Pero los pobres años (que son medidas basadas en el movimiento de la tierra en su órbita alrededor del sol, y que tanto trabajo les dio a los matemáticos para hacer un calendario aceptablemente preciso) no tienen la culpa de lo que nos pasa. A veces la culpa (o el mérito) pertenece a causas fortuitas. O a errores y malas decisiones. O aexcelentes decisiones. O a nuestro trabajo o nuestra desidia. A vecs, también y lamentablemente, a los que nos hacen daño de diversas maneras.
Pero no culpemos a los años, salvo como ironía. Más bien analicemos, en nuestro balance, qué cosas pudieron salir mejor si hubiésemos actuado de otra manera. Para que cada año represente un crecimiento.
Defiendo los balances. Pueden ser espacios de revisión fructífera.
Hay quienes hacen estos balances en su cumpleaños, reflexionando sobre cómo les fue en el año transcurrido desde el cumple anterior. Pero lo más frecuente es hacerlos a fin de año, ya que en cada año calendario se nos abren algunas oportunidades asociadas al cambio de año, especialmente en ambientes académicos: anotarnos en una carrera, dar exámenes que debemos; etc. A veces, enero y parte de febrero son meses más distendidos, que nos permiten descansar y planificar, por lo que marzo se transforma en un mes de comienzos nuevos. Además muchos proyectos comienzan con el nuevo año, aún en instituciones y ambientes laborales. Además, el cambio de año tiene todo un contenido simbólico, y los seres humanos nos movemos mucho (muchísimo!) en el ámbito de lo simbólico. De modo que no creo que esté mal hacer balances y proyectos en esa fecha, aunque por supuesto que los ajustes en nuestra vida no necesitan (y en oportunidades no deben) esperar a fin de año.
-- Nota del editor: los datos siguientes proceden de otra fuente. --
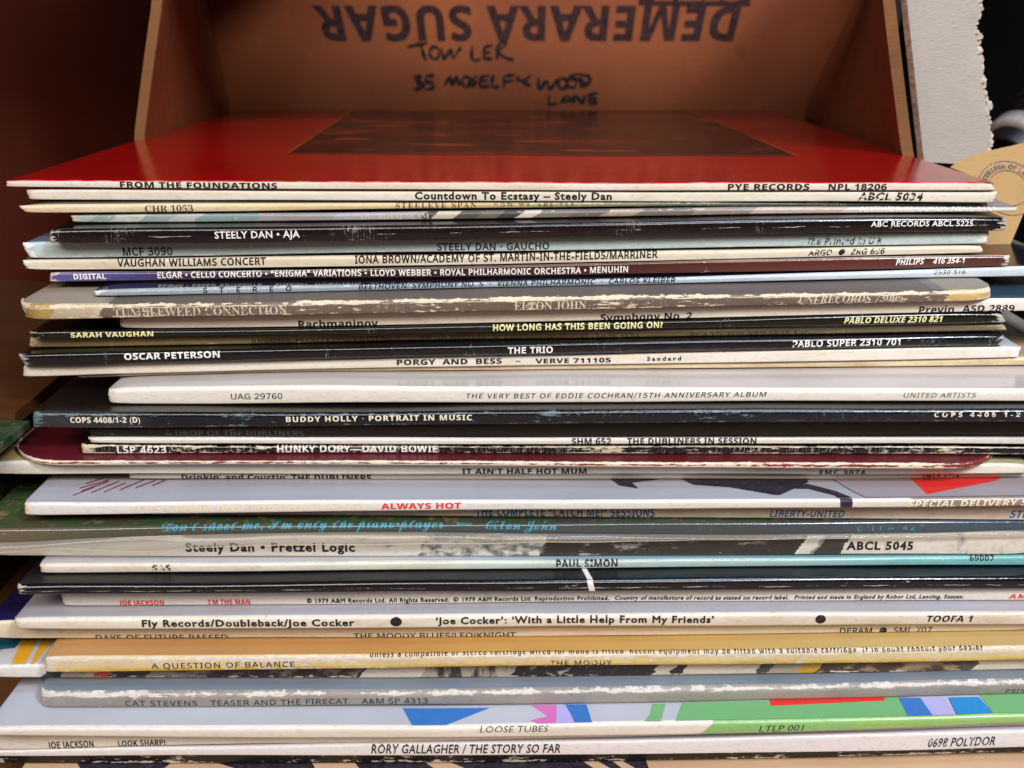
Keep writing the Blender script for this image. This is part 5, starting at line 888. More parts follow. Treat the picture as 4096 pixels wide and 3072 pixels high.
def cover_material(name, stops, rough=0.22, coat=0.0, mottled=None, interp='LINEAR', scuff=0.25, seed=0.0):
    """printed front cover, gloss or matt, slightly scuffed and wavy"""
    N = Nodes(name)
    rel = N.n('SeparateXYZ', None, Vector=N.uv('rel'))
    cm = N.n('Mapping', None, Vector=N.uv('cm'), Location=(seed * 2.1, seed * 5.3, seed)).outputs[0]
    col = N.ramp(rel.outputs[0], [(p, lin(c)) for p, c in stops], interp) if len(stops) > 1 else lin(stops[0][1])
    if mottled:
        m = N.noise(N.scaled(cm, (0.8, 0.8, 1)), 1.0, 6.0, 0.65)
        col = N.mix(N.ramp01(m, 0.42, 0.6), col, lin(mottled[0]))
        m2 = N.noise(N.scaled(cm, (2.4, 2.4, 1)), 1.0, 5.0, 0.6)
        col = N.mix(N.ramp01(m2, 0.56, 0.68), col, lin(mottled[1]))
    sc = N.noise(N.scaled(cm, (1.3, 7.0, 1)), 1.0, 5.0, 0.7)
    rg = N.math('ADD', rough, N.math('MULTIPLY', N.math('SUBTRACT', sc, 0.4), scuff), clamp=True)
    tone = N.noise(N.scaled(cm, (0.3, 0.3, 1)), 1.0, 3.0)
    col = N.mix(N.ramp01(tone, 0.4, 0.7, 0.0, 0.16), col, lin('8d7f6c'), 'MULTIPLY')
    wave = N.noise(N.scaled(cm, (0.35, 0.6, 1)), 1.0, 2.0)
    return N.finish(col, rg, wave, 0.25, 0.0012, Coat_Weight=coat, Coat_Roughness=0.08)


BOARD = plain_material('raw_board_edge', 'cdbfa6', 0.85, '8f8068', 420.0)
BOARD_DARK = plain_material('raw_board_edge_grey', 'a89a86', 0.85, '5d5246', 420.0)

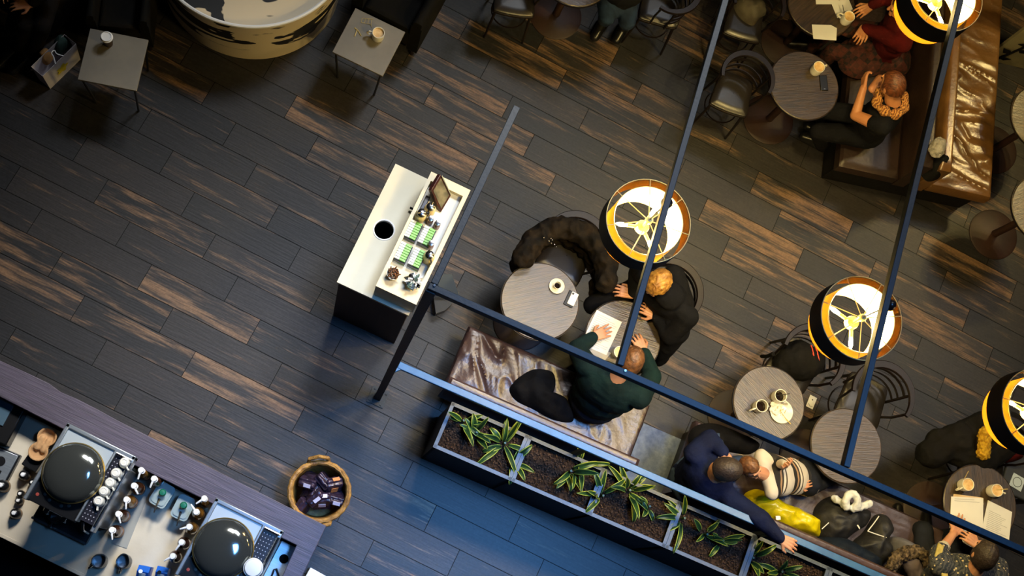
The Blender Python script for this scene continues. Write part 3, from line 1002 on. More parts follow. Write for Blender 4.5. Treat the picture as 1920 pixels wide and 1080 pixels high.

¿Compartir balances y proyectos en redes sociales? Bueno, como muchas otras cosas, no es demasiado moralizable. Cada quien tiene su jardín como le gusta. Yo, en lo personal, no lo hago. Cada fin de año comparto en privado un relato de lo que hice, lo que me salió bien y lo que me salió mal con mi gente muy querida. Algunos con los que me veo seguido y por tanto saben todo lo que cuento en ese balance, no lo leen (porque es largo). Otros que están lejos, o no nos vemos tanto, quizá se interesen en saber en qué ando y lo lean. Pero no comparto estas cosas tan personales en muros públicos. Porque no quiero que cualquiera sepa cómo me va, y porque a nadie (salvo mis afectos) debería interesarle cómo me va, y de hecho a pocos le interesa. No critico, sin embargo, a los que eligen hacerlo. Aunque hago una salvedad: en algún punto, las redes sociales, a algunos, los ayuda a creer que son celebridades y que a todo el mundo le recontrainteresa lo que publican. Y heneralmente no es así. Y en realidad esto es una gran noticia. Porque por más que la fama sea una de las cosas que más se buscan, no hay nada como la privacidad y la tranquilidad doméstica para tener una cabeza bien ordenada. Buen año a todos.